Usted conocerá a alguno. Son los deslustradores profesionales. Los quitaméritos. Los ponepegas. Podrían confundirse con el malafollá, pero el malafollá es más entrañable y suele ser malage pero no envidioso.

Deslustradores del brillo ajeno: el poeta Pere Gimferrer, delicado y fino, gloriosamente lírico, bajó sin embargo una vez el nivel y los llamó, con pleno acierto, comemierdas. Esa gente a la que, literalmente, le gustaría «el gotear del cobre líquido / nalgas que dan melocotones / regalan monedas de moka / aroma de ámbar subterráneo» («La coprofilia del ángel», traducción del catalán de Justo Navarro).

El deslustrador, puesto delante de una obra de arte, dice, bah, yo también lo hago. Nada le parece bueno. El éxito ajeno lo tiñe siempre de insidias o sospechas, «bueno no es para tanto, ha llegado ahí por tal y cual seguramente». Incapaz de un halago, taimado, deslustrador por la espalda incluso del brillo de un amigo. No hay ningún mérito que reconocer. A nadie, nunca. «Tiene dos hijas muy guapas, pero a saber qué vida llevan», nos dice frotándose las manos con rictu gozoso como un avaro al que comunican que no ha de pagar el café. «Es bonita tu camisa, pero es como de otra temporada, ¿no?»
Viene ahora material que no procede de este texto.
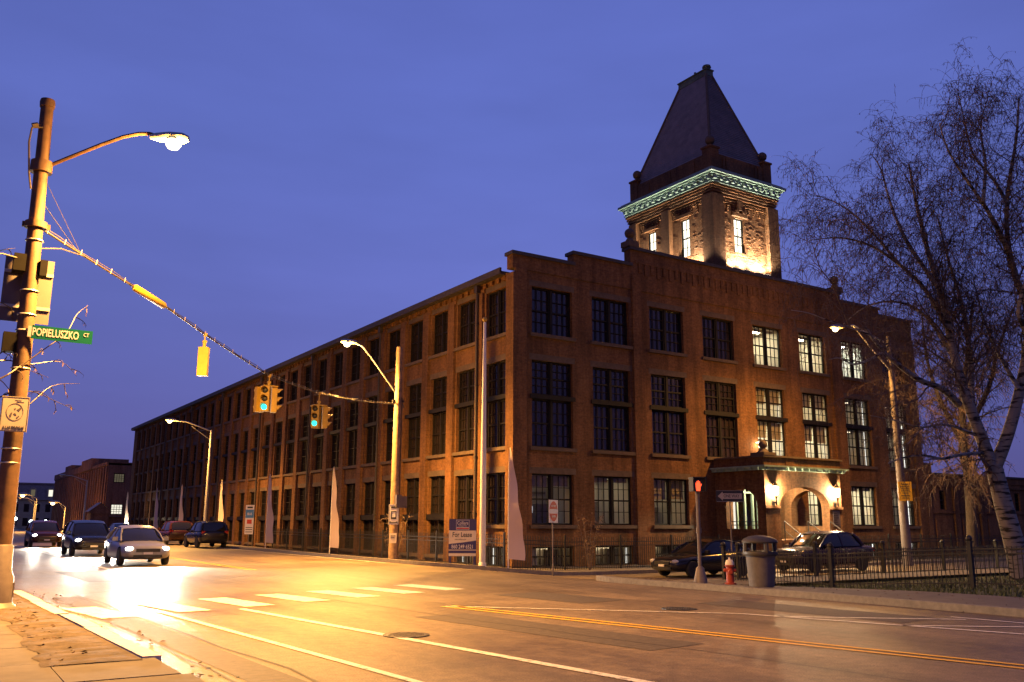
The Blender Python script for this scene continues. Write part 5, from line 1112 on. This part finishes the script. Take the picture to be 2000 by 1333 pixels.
# ---------------------------------------------------------------- trees
def ray(px, py): return (_row[0]*(px-1000)+_row[1]*(py-666.5)+_row[2]*1747)/1747      # direction, unit depth
def at(px, py, depth): return CAM+ray(px, py)*depth
def smooth(pts, n=4):
    P = [Vector(p) for p in pts]; o = []
    for i in range(len(P)-1):
        p0, p1, p2, p3 = P[max(0, i-1)], P[i], P[i+1], P[min(len(P)-1, i+2)]
        for k in range(n):
            u = k/n; o.append(.5*((2*p1)+(p2-p0)*u+(2*p0-5*p1+4*p2-p3)*u*u+(3*p1-p0-3*p2+p3)*u**3))
    return o+[P[-1]]
class Tree:
    def __init__(s, seed): s.rng = random.Random(seed); s.limb = MB(); s.tw = MB(); s.cat = MB(); s.nt = 0
    def rv(s): return Vector((s.rng.gauss(0, 1), s.rng.gauss(0, 1), s.rng.gauss(0, 1))).normalized()
    def stem(s, pts, r0, r1, side=8, spread=.42, ln=2.6, start=.15, lvl=1):
        P = smooth(pts, 4); n = len(P); rs = [r0+(r1-r0)*(i/(n-1))**.8 for i in range(n)]
        (s.limb if r0 > .035 else s.tw).tube(P, rs, side if r0 > .05 else 5)
        L_ = sum((b-a).length for a, b in zip(P, P[1:])); k = 0; acc = 0; nxt = L_*start
        for a, b in zip(P, P[1:]):
            seg = (b-a).length
            while acc+seg > nxt:
                u = (nxt-acc)/seg; p = a.lerp(b, u); d = (b-a).normalized(); f = nxt/L_
                v = s.rv(); v = (v-d*v.dot(d)).normalized(); dr = (d*.75+v*.9+Vector((0, 0, .25))).normalized()
                s.branch(p, dr, ln*(.6+.7*s.rng.random())*(1.05-.5*f), max(.012, r1*.5+(r0-r1)*.18*(1-f)), lvl); nxt += spread*(.6+.8*s.rng.random())
            acc += seg
    def branch(s, p, d, L_, r, lvl):
        n = 7; P = [p.copy()]; dd = d.copy()
        for i in range(n):
            droop = (.05 if lvl == 1 else .09 if lvl == 2 else .24)
            dd = (dd+s.rv()*.26+Vector((0, 0, .07 if lvl == 1 and i < 4 else -droop))).normalized(); P.append(P[-1]+dd*L_/n)
        s.tw.tube(P, [r*(1-.75*i/n) for i in range(n+1)], 5 if lvl == 1 else 3, False)
        if lvl < 3:
            m_ = int(L_/(.2 if lvl == 1 else .17))+1
            for k in range(m_):
                u = .15+.85*(k+s.rng.random())/m_; i = min(n-1, int(u*n)); q_ = P[i].lerp(P[i+1], u*n-i); t_ = (P[i+1]-P[i]).normalized(); v = s.rv()
                s.branch(q_, (t_*.7+v*.75).normalized(), (L_*.42 if lvl == 1 else .55)*(.6+.8*s.rng.random()), max(.0075, r*.45), lvl+1)
        else:
            s.nt += 1
            for k in range(3):
                q_ = P[s.rng.randint(2, n)]; v = s.rv()*.02; h = Vector((s.rng.gauss(0, .012), s.rng.gauss(0, .012), -.07)); s.cat.add([q_+v*.5, q_-v*.5, q_+h-v*.3, q_+h+v*.3], [(0, 1, 2, 3)])
    def build(s, t, bk='bark', tw='twig'):
        o = t.location
        for m_, nm, mt_ in ((s.limb, 'trunk', bk), (s.tw, 'crown', tw), (s.cat, 'catkins', 'catkin')):
            if m_.v: m_.v = [(v[0]-o.x, v[1]-o.y, v[2]-o.z) for v in m_.v]; m_.build(nm, mt_, t, nm == 'trunk')
D = 31.5
bt = thing('birch_tree', 'big bare white barked birch with forked stems and drooping twigs on the lawn', 'tree', (at(1995, 1140, D).x, at(1995, 1140, D).y, gz(33, 17)))
T = Tree(11)
def px(*l, d0=D, d1=None): d1 = d0 if d1 is None else d1; n = len(l)-1; return [at(a, b, d0+(d1-d0)*i/max(1, n)) for i, (a, b) in enumerate(l)]
T.stem(px((1998, 1160), (1990, 1100), (1975, 1040), (1957, 975), (1940, 905)), .40, .27, 14, 9, 2, .9)
T.stem(px((1942, 925), (1915, 850), (1885, 770), (1862, 690), (1845, 600), (1815, 500), (1790, 400), (1775, 320)), .25, .03, 10, .34, 3.0, .25)
T.stem(px((1940, 920), (1968, 850), (1990, 770), (2005, 690), (2008, 610), (1985, 545), (1968, 470), (1968, 380), (1985, 270), (1990, 190), d1=30), .24, .025, 10, .34, 2.8, .3)
T.stem(px((1975, 505), (1945, 440), (1918, 395), (1880, 340), (1850, 290), (1835, 240), d0=30.5, d1=29), .10, .015, 8, .28, 2.4, .05)
T.stem(px((1920, 395), (1925, 320), (1915, 250), (1930, 190), d0=29.8, d1=30.5), .07, .012, 6, .28, 2.2, .1)
T.stem(px((1968, 400), (1940, 350), (1900, 300), (1880, 220), (1870, 175), d0=30.3, d1=32), .07, .012, 6, .28, 2.2, .1)
T.stem(px((1930, 890), (1900, 800), (1895, 700), (1880, 600), (1850, 500), (1830, 420), d1=34), .17, .025, 8, .32, 2.8, .25)
T.stem(px((1872, 790), (1840, 760), (1795, 742), (1745, 705), (1710, 668), (1690, 640), d1=28), .14, .04, 8, .5, 2.4, .3)
T.stem(px((1745, 705), (1725, 690), (1700, 702), (1668, 712), (1640, 700), (1620, 702), d0=28.6, d1=27), .065, .015, 6, .5, 1.6, .2)
T.stem(px((1700, 655), (1660, 640), (1615, 625), (1580, 612), (1545, 606), d0=28.2, d1=27), .04, .01, 6, .45, 1.5, .2)
T.stem(px((1660, 640), (1640, 590), (1625, 555), (1600, 520), (1585, 470), d0=28, d1=27), .035, .008, 6, .32, 1.7, .15)
T.stem(px((1925, 885), (1880, 888), (1840, 896), (1805, 890), (1770, 893), (1735, 905), d1=28), .075, .02, 6, .6, 1.4, .3)
T.stem(px((1905, 850), (1850, 830), (1800, 835), (1750, 822), (1700, 812), d1=28.5), .06, .012, 6, .45, 1.8, .2)
T.stem(px((1800, 835), (1780, 860), (1760, 880), d0=29.2, d1=28.6), .04, .01, 5, .5, 1.2, .2)
T.stem(px((1855, 650), (1810, 570), (1760, 520), (1700, 480), (1640, 465), (1580, 470), d1=30), .10, .012, 7, .28, 2.6, .15)
T.stem(px((1830, 560), (1770, 470), (1740, 400), (1720, 330), (1700, 300), d0=31, d1=33), .09, .012, 7, .28, 2.4, .12)
T.stem(px((1760, 520), (1690, 440), (1640, 400), (1590, 380), d0=30.8, d1=31), .06, .01, 6, .26, 2.2, .12)
T.stem(px((1875, 720), (1810, 620), (1750, 590), (1690, 600), (1640, 640), d1=33), .08, .012, 6, .3, 2.2, .15)
T.stem(px((1990, 760), (1950, 690), (1920, 620), (1900, 540), d0=31, d1=33), .09, .015, 6, .3, 2.6, .1)
T.stem(px((2005, 650), (1990, 600), (2020, 500), (2030, 400), (2040, 300), d0=30, d1=29), .1, .02, 6, .34, 2.6, .1)
T.build(bt)
D2 = 46
b2 = thing('bare_tree', 'dark bare tree filling the space behind the birch', 'tree', (at(1900, 1075, D2).x, at(1900, 1075, D2).y, gz(50, 25)))
T = Tree(5)
T.stem(px((1900, 1080), (1895, 980), (1885, 880), (1880, 780), (1890, 690), (1900, 590), d0=D2), .3, .06, 9, .5, 4.2, .2)
T.stem(px((1888, 880), (1840, 790), (1810, 700), (1800, 600), d0=D2, d1=48), .18, .03, 8, .42, 3.6, .1)
T.stem(px((1885, 850), (1930, 760), (1950, 680), (1985, 590), d0=D2, d1=45), .18, .03, 8, .42, 3.6, .1)
T.build(b2, 'bark2')
D3 = 15.0
b3 = thing('street_tree', 'bare wet twigged street tree reaching in from behind the rusty pole', 'tree', (at(-260, 1210, D3).x, at(-260, 1210, D3).y, .1))
T = Tree(21)
T.stem(px((-260, 1210), (-255, 1000), (-240, 850), (-230, 700), (-220, 500), d0=D3), .14, .05, 8, .9, 1.6, .5, 2)
for l in ([(-240, 850), (-120, 790), (0, 740), (40, 715), (90, 680), (130, 650), (150, 615), (172, 597)], [(-235, 780), (-100, 740), (0, 705), (55, 712), (118, 707), (150, 735)], [(-240, 900), (-100, 850), (0, 776), (60, 765), (110, 785), (145, 800)],
          [(-230, 720), (-100, 640), (-10, 590), (40, 620), (50, 632)], [(-240, 820), (-60, 745), (10, 684), (40, 715), (95, 738)], [(-225, 600), (-100, 520), (0, 490), (30, 485)], [(-235, 860), (-80, 830), (40, 800), (100, 755), (155, 750)]):
    T.stem(px(*l, d0=D3, d1=17.5), .022, .0035, 6, .45, .42, .45, 3)
T.build(b3, 'wet', 'wet')
for k, (x, y, h, lb) in enumerate(((23.6, 30.4, 2.6, 'thin leafless shrub in front of the dark corner window'), (18.2, 37.6, 2.4, 'leafless shrub at the foot of the wooden pole'), (20.6, 43.5, 2.2, 'leafless shrub by the long side of the mill'))):
    s_ = thing('bare_shrub', lb, 'shrub', (x, y, gz(x, y)), 0, 'leafless shrubs by the mill'); T = Tree(40+k)
    for i in range(9):
        a = i*.7; p = Vector((x, y, gz(x, y))); T.stem([p, p+Vector((math.cos(a)*.25, math.sin(a)*.25, h*.5)), p+Vector((math.cos(a)*.6, math.sin(a)*.6, h*(.8+.2*T.rng.random())))], .015, .004, 4, .22, .55, .3, 3)
    T.build(s_, 'bark2')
Él, o ella, sí que son de otra temporada. De la que debimos dejar atrás hace mucho tiempo. El deslustrador, a diferencia del envidioso puro, no es que sufra por el éxito ajeno, es que niega tal éxito. Inclusive en lo cotidiano. «Su boda estuvo muy bien pero él iba un poco hortera». «A Pérez lo han ascendido pero González lo merecía más; Pérez ya está un poco mayor». Le dices que hace una mañana perfecta con un cielo estupendo y te replica que hace mucho calor.

Si el deslustrador profesional fuese crítico literario no habría novela que no fuera fallida; si entrenador de fútbol, todos cojos. En el restaurante y tras comida gloriosa: «Pero el local es algo oscuro y tardan mucho».

Ojo, no conviene confundirlo con el quejica, que en su vertiente acusada es el pejigera. El pejigera puede derivar en coñazo, pero en ocasiones sabe reconocer lo bueno de la vida. Su antónimo, el del deslustrador, sería el baboso, primo segundo del conformista, ese al que todo y todos le parecen bien. Y lo dice. Todo el rato. Incluso los estudiosos de la materia lo confunden a veces con el pelota, pero el pelota es servil, mientras que el baboso vierte loas por el puro placer de hacerlo, de contentar, sin buscar nada a cambio. Teme no caer bien a todo el mundo.